— START OF Dataset rows —

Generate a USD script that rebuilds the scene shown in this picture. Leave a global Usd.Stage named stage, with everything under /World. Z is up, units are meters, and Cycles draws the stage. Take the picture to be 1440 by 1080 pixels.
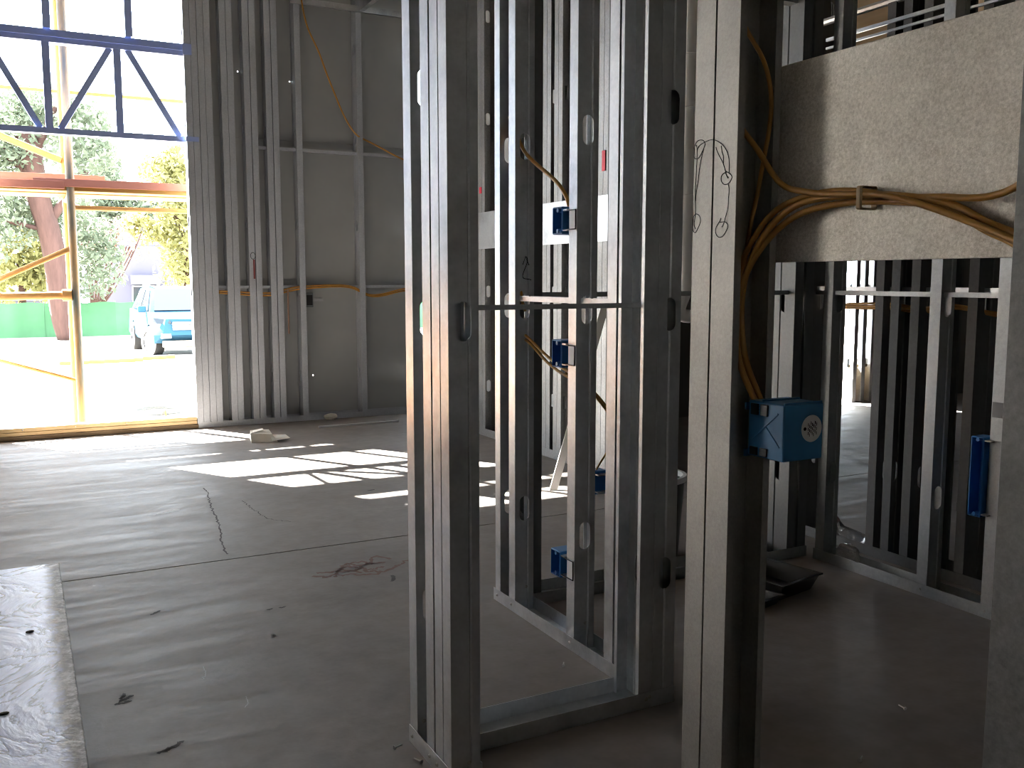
import math, random
import numpy as np, trimesh, manifold3d as m3
from shapely.geometry import LineString, Polygon, Point, box as sbox
from shapely import affinity
import usdkit, meshkit
from pxr import Usd, UsdGeom, UsdLux, UsdShade, Sdf, Gf

stage = Usd.Stage.CreateInMemory()
UsdGeom.SetStageUpAxis(stage, UsdGeom.Tokens.z)
UsdGeom.SetStageMetersPerUnit(stage, 1.0)
UsdGeom.Xform.Define(stage, '/World')
rng = random.Random(7)
nrg = np.random.default_rng(7)

# ------------------------------------------------------------ camera, sky, sun, exposure
EXPOSURE = 0.74
cam = UsdGeom.Camera.Define(stage, '/World/camera')
yaw, pitch = math.radians(27.7), math.atan(148 / 1317.0)
fw = np.array([math.sin(yaw) * math.cos(pitch), math.cos(yaw) * math.cos(pitch), -math.sin(pitch)])
rt = np.array([math.cos(yaw), -math.sin(yaw), 0.0])
up = np.cross(rt, fw)
cam.AddTransformOp().Set(Gf.Matrix4d(*rt, 0, *up, 0, *(-fw), 0, 0, 0, 1.0, 1))
cam.CreateHorizontalApertureAttr(36.0)
cam.CreateVerticalApertureAttr(27.0)
cam.CreateFocalLengthAttr(36.0 * 1317 / 1440)
cam.CreateClippingRangeAttr(Gf.Vec2f(0.05, 5000))
cam.CreateExposureAttr(EXPOSURE)

sky = UsdLux.DomeLight.Define(stage, '/World/sky')
sky.CreateColorAttr(Gf.Vec3f(0.80, 0.90, 1.0))
sky.CreateIntensityAttr(2.3)
sun = UsdLux.DistantLight.Define(stage, '/World/sun')
sun.CreateAngleAttr(0.53)
sun.CreateColorAttr(Gf.Vec3f(1.0, 0.96, 0.90))
sun.CreateIntensityAttr(18.5)
sun.CreateNormalizeAttr(True)
SUN = np.array([-0.578, 0.954, 1.0]); SUN /= np.linalg.norm(SUN)      # towards the sun
zz = SUN; xx = np.cross([0, 0, 1], zz); xx /= np.linalg.norm(xx); yy = np.cross(zz, xx)
sun.AddTransformOp().Set(Gf.Matrix4d(*xx, 0, *yy, 0, *zz, 0, 0, 0, 0, 1))

# ------------------------------------------------------------ materials
def mat(name, nodes, links=(), surface='p.BSDF'):
    return usdkit.material(stage, '/World/Looks/' + name, nodes, links, surface=surface)

def plain(name, col, rough=0.5, metallic=0.0, **kw):
    return mat(name, {'p': ('principled_bsdf', dict(base_color=col, roughness=rough, metallic=metallic, **kw))})

def mottled(name, c1, c2, scale, rough=0.5, metallic=0.0, bump=0.0, detail=6, rough2=None, stretch=(1, 1, 1), **kw):
    n = {'t': ('texture_coordinate', {}), 'm': ('mapping', {'scale': stretch}),
         'n': ('noise_texture', {'scale': scale, 'detail': float(detail), 'roughness': 0.6}),
         'r': ('rgb_ramp', {'ramp': [(0.3, c1), (0.7, c2)]}),
         'p': ('principled_bsdf', dict(roughness=rough, metallic=metallic, **kw))}
    l = [('t.object', 'm.vector'), ('m.vector', 'n.vector'), ('n.fac', 'r.fac'), ('r.color', 'p.base_color')]
    if rough2 is not None:
        n['rr'] = ('map_range', {'from_min': 0.3, 'from_max': 0.7, 'to_min': rough, 'to_max': rough2})
        l += [('n.fac', 'rr.value'), ('rr.result', 'p.roughness')]
    if bump:
        n['b'] = ('bump', {'strength': bump, 'distance': 0.01})
        l += [('n.fac', 'b.height'), ('b.normal', 'p.normal')]
    return mat(name, n, l)

def galvanized(name, base, rough, var=0.08, spangle=90.0, bump=0.04, metallic=0.92):
    d = [max(0, b - var) for b in base]; u = [min(1, b + var) for b in base]
    return mat(name, {
        't': ('geometry', {}),
        'v': ('voronoi_texture', {'scale': spangle}) if False else ('noise_texture', {'scale': spangle, 'detail': 3.0, 'roughness': 0.7}),
        'w': ('noise_texture', {'scale': 3.5, 'detail': 5.0, 'roughness': 0.6}),
        'a': ('mix', {'mix_type': 'mix', 'fac': 0.55}),
        'r': ('rgb_ramp', {'ramp': [(0.36, d), (0.64, u)]}),
        'rr': ('map_range', {'from_min': 0.3, 'from_max': 0.7, 'to_min': rough - 0.07, 'to_max': rough + 0.09}),
        'b': ('bump', {'strength': bump, 'distance': 0.004}),
        'p': ('principled_bsdf', {'metallic': metallic})},
        [('t.position', 'v.vector'), ('t.position', 'w.vector'), ('v.color', 'a.color1'), ('w.color', 'a.color2'),
         ('a.color', 'r.fac'), ('r.color', 'p.base_color'), ('w.fac', 'rr.value'), ('rr.result', 'p.roughness'),
         ('v.fac', 'b.height'), ('b.normal', 'p.normal')])

GALV = galvanized('galvanized_steel', (0.60, 0.62, 0.63), 0.34)
GALVD = galvanized('galvanized_steel_dull', (0.50, 0.52, 0.53), 0.42)
GALVP = galvanized('galvanized_sheet', (0.68, 0.65, 0.595), 0.54, var=0.30, spangle=230.0, bump=0.28)
GALVC = galvanized('galvanized_worn', (0.42, 0.41, 0.385), 0.50, var=0.09, spangle=200.0, bump=0.12)
GALVM = galvanized('galvanized_mid', (0.42, 0.43, 0.425), 0.48)
GALVB = galvanized('galvanized_less_metallic', (0.50, 0.53, 0.57), 0.45, metallic=0.45)  # less metallic, slightly bluish steel for the back wall studs
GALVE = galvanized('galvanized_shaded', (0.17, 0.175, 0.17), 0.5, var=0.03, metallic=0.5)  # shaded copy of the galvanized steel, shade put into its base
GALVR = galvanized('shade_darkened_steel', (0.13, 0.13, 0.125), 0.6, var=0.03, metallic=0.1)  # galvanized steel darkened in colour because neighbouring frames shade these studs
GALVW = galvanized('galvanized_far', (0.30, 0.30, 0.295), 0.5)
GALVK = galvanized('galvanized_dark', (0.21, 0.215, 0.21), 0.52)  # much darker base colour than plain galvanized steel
GLARESTEEL = plain('glare_tinted_steel', (0.36, 0.46, 0.80), 0.45)  # light blue base stands in for window glare over dark steel
SCREW = plain('screw_zinc', (0.62, 0.60, 0.56), 0.3, 0.9)
BLUE = mottled('blue_plastic', (0.02, 0.15, 0.42), (0.03, 0.19, 0.50), 30, 0.38)
BLUELIT = mottled('blue_plastic_light', (0.04, 0.20, 0.42), (0.05, 0.24, 0.48), 30, 0.38)
CABLE = mottled('yellow_cable', (0.42, 0.20, 0.03), (0.52, 0.27, 0.05), 20, 0.4)
PVC = plain('white_pvc', (0.90, 0.88, 0.84), 0.35)
WHITE = plain('white_plastic', (0.85, 0.85, 0.83), 0.4)
SHEATH = mottled('grey_sheathing', (0.35, 0.365, 0.37), (0.42, 0.435, 0.43), 2.2, 0.55, metallic=0.1)
DECK = mottled('ceiling_deck', (0.30, 0.29, 0.26), (0.36, 0.35, 0.32), 2.0, 0.7)
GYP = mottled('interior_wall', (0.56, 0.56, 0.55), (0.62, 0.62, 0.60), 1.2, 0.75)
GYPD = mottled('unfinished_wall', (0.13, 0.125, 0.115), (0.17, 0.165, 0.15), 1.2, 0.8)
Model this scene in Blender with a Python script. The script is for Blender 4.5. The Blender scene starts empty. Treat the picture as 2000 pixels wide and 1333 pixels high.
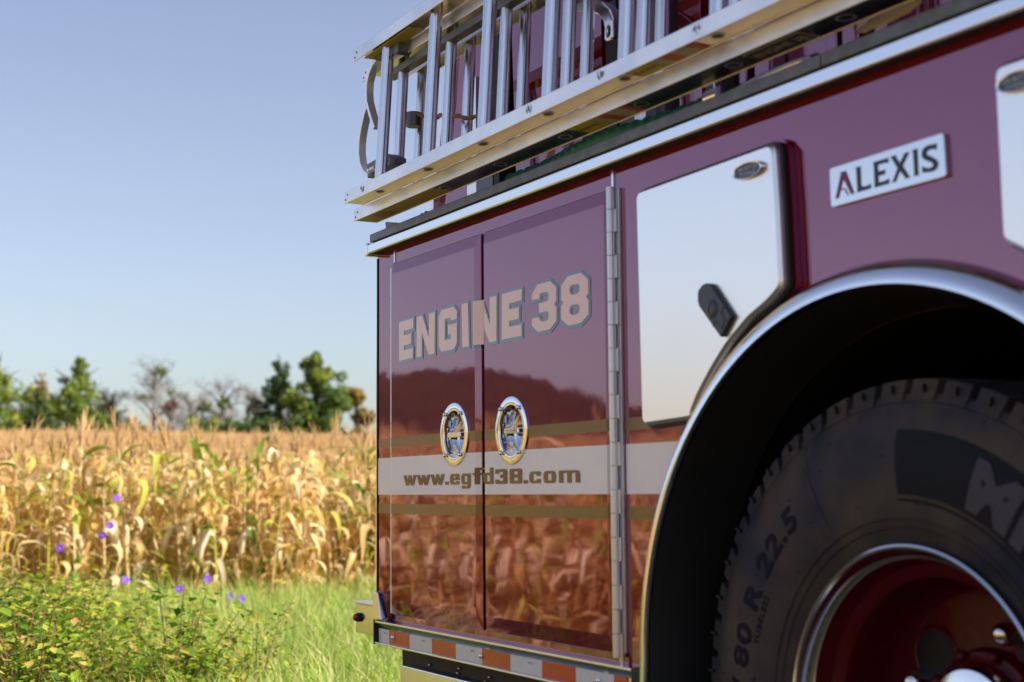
import bpy, bmesh, math, random
import numpy as np
from mathutils import Vector, Matrix, noise
from mathutils.geometry import tessellate_polygon, delaunay_2d_cdt
R = math.radians
random.seed(7); np.random.seed(7)
sc = bpy.context.scene
COL = sc.collection
GZ = -0.055                      # ground level at the truck
EYE = Vector((0, 0, 0.91))

# ------------------------------------------------------------------ camera
YAW, PITCH, ROLL, FPX = R(28.0724), R(5.7424), R(-0.46884), 2895.69
F_ = Vector((-math.cos(YAW)*math.cos(PITCH), math.sin(YAW)*math.cos(PITCH), math.sin(PITCH)))
R0 = F_.cross(Vector((0, 0, 1))).normalized(); U0 = R0.cross(F_)
R_ = math.cos(ROLL)*R0 + math.sin(ROLL)*U0
U_ = math.cos(ROLL)*U0 - math.sin(ROLL)*R0
cam = bpy.data.cameras.new('camera'); camo = bpy.data.objects.new('camera', cam); COL.objects.link(camo)
camo.matrix_world = Matrix(((R_.x, U_.x, -F_.x, EYE.x), (R_.y, U_.y, -F_.y, EYE.y), (R_.z, U_.z, -F_.z, EYE.z), (0, 0, 0, 1)))
cam.sensor_width = 36; cam.lens = FPX/2000*36; cam.clip_start = 0.05; cam.clip_end = 6000
cam.dof.use_dof = True; cam.dof.focus_distance = 4.2; cam.dof.aperture_fstop = 3.7
sc.camera = camo

# ------------------------------------------------------------------ light
SUN_EL = R(42); SUN_AZ = math.atan2(0.72, 0.70)      # azimuth from +Y towards +X
sdir = Vector((math.sin(SUN_AZ)*math.cos(SUN_EL), math.cos(SUN_AZ)*math.cos(SUN_EL), math.sin(SUN_EL)))
world = bpy.data.worlds.new('World'); sc.world = world; world.use_nodes = True
wn = world.node_tree; wn.nodes.clear()
sky = wn.nodes.new('ShaderNodeTexSky'); sky.sky_type = 'NISHITA'; sky.sun_disc = False
sky.sun_elevation = SUN_EL; sky.sun_rotation = SUN_AZ; sky.air_density = 1.0; sky.dust_density = 1.6; sky.ozone_density = 1.8
bg = wn.nodes.new('ShaderNodeBackground'); bg.inputs[1].default_value = 0.096
wo = wn.nodes.new('ShaderNodeOutputWorld')
hs = wn.nodes.new('ShaderNodeHueSaturation'); hs.inputs['Saturation'].default_value = .80; hs.inputs['Hue'].default_value = .515; wn.links.new(sky.outputs[0], hs.inputs['Color']); wn.links.new(hs.outputs[0], bg.inputs[0]); wn.links.new(bg.outputs[0], wo.inputs[0])
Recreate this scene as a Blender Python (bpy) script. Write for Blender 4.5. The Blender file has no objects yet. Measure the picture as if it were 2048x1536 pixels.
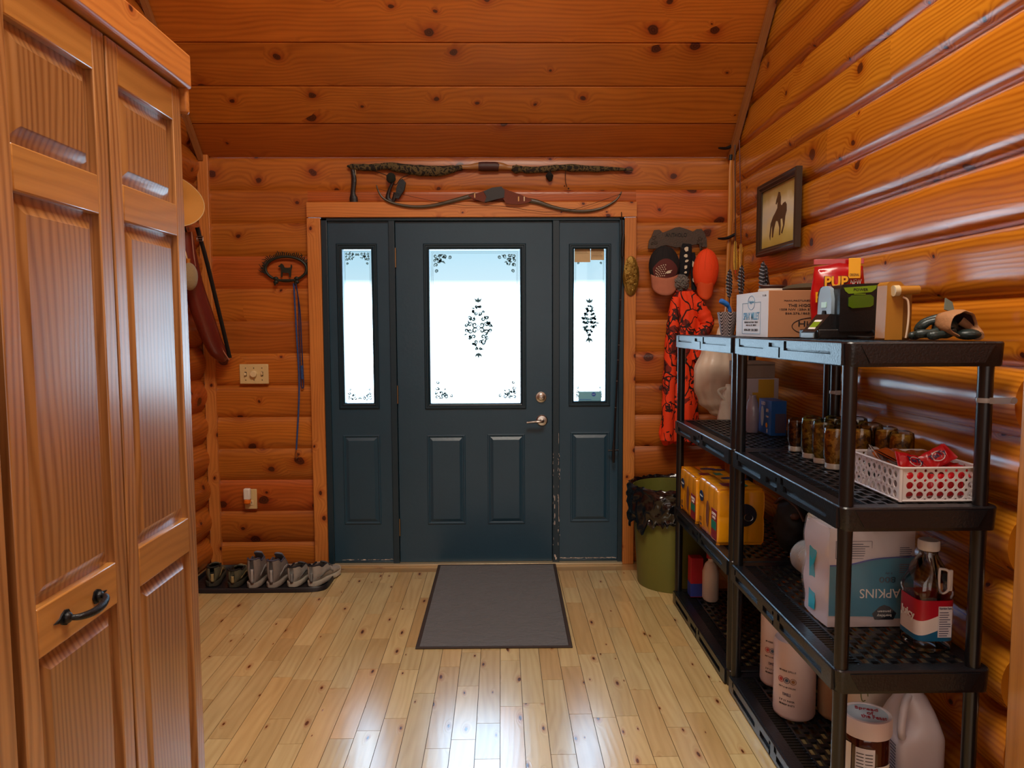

— END OF Dataset rows —

- **Written exercise**:
Start at the top of the entries and repeat each line exactly, ending at the line that contains "return usdkit.material(stage, '/World/Looks/'". Pictures are not part of the copy.

- **Problem solution**:
Generate a USD script that rebuilds the scene shown in this picture. Leave a global Usd.Stage named stage, with everything under /World. Z is up, units are meters, and Cycles draws the stage. Take the picture to be 1440 by 1080 pixels.
import math, random
import numpy as np, trimesh, manifold3d as m3
from shapely.geometry import LineString, Polygon, Point, box as sbox
from shapely import affinity
import usdkit, meshkit
from pxr import Usd, UsdGeom, UsdLux, UsdShade, Sdf, Gf

stage = Usd.Stage.CreateInMemory()
UsdGeom.SetStageUpAxis(stage, UsdGeom.Tokens.z)
UsdGeom.SetStageMetersPerUnit(stage, 1.0)
UsdGeom.Xform.Define(stage, '/World')
rng = random.Random(7)
nrg = np.random.default_rng(7)

# ------------------------------------------------------------ camera, sky, sun, exposure
EXPOSURE = 0.74
cam = UsdGeom.Camera.Define(stage, '/World/camera')
yaw, pitch = math.radians(27.7), math.atan(148 / 1317.0)
fw = np.array([math.sin(yaw) * math.cos(pitch), math.cos(yaw) * math.cos(pitch), -math.sin(pitch)])
rt = np.array([math.cos(yaw), -math.sin(yaw), 0.0])
up = np.cross(rt, fw)
cam.AddTransformOp().Set(Gf.Matrix4d(*rt, 0, *up, 0, *(-fw), 0, 0, 0, 1.0, 1))
cam.CreateHorizontalApertureAttr(36.0)
cam.CreateVerticalApertureAttr(27.0)
cam.CreateFocalLengthAttr(36.0 * 1317 / 1440)
cam.CreateClippingRangeAttr(Gf.Vec2f(0.05, 5000))
cam.CreateExposureAttr(EXPOSURE)

sky = UsdLux.DomeLight.Define(stage, '/World/sky')
sky.CreateColorAttr(Gf.Vec3f(0.80, 0.90, 1.0))
sky.CreateIntensityAttr(2.3)
sun = UsdLux.DistantLight.Define(stage, '/World/sun')
sun.CreateAngleAttr(0.53)
sun.CreateColorAttr(Gf.Vec3f(1.0, 0.96, 0.90))
sun.CreateIntensityAttr(18.5)
sun.CreateNormalizeAttr(True)
SUN = np.array([-0.578, 0.954, 1.0]); SUN /= np.linalg.norm(SUN)      # towards the sun
zz = SUN; xx = np.cross([0, 0, 1], zz); xx /= np.linalg.norm(xx); yy = np.cross(zz, xx)
sun.AddTransformOp().Set(Gf.Matrix4d(*xx, 0, *yy, 0, *zz, 0, 0, 0, 0, 1))

# ------------------------------------------------------------ materials
def mat(name, nodes, links=(), surface='p.BSDF'):
    return usdkit.material(stage, '/World/Looks/' + name, nodes, links, surface=surface)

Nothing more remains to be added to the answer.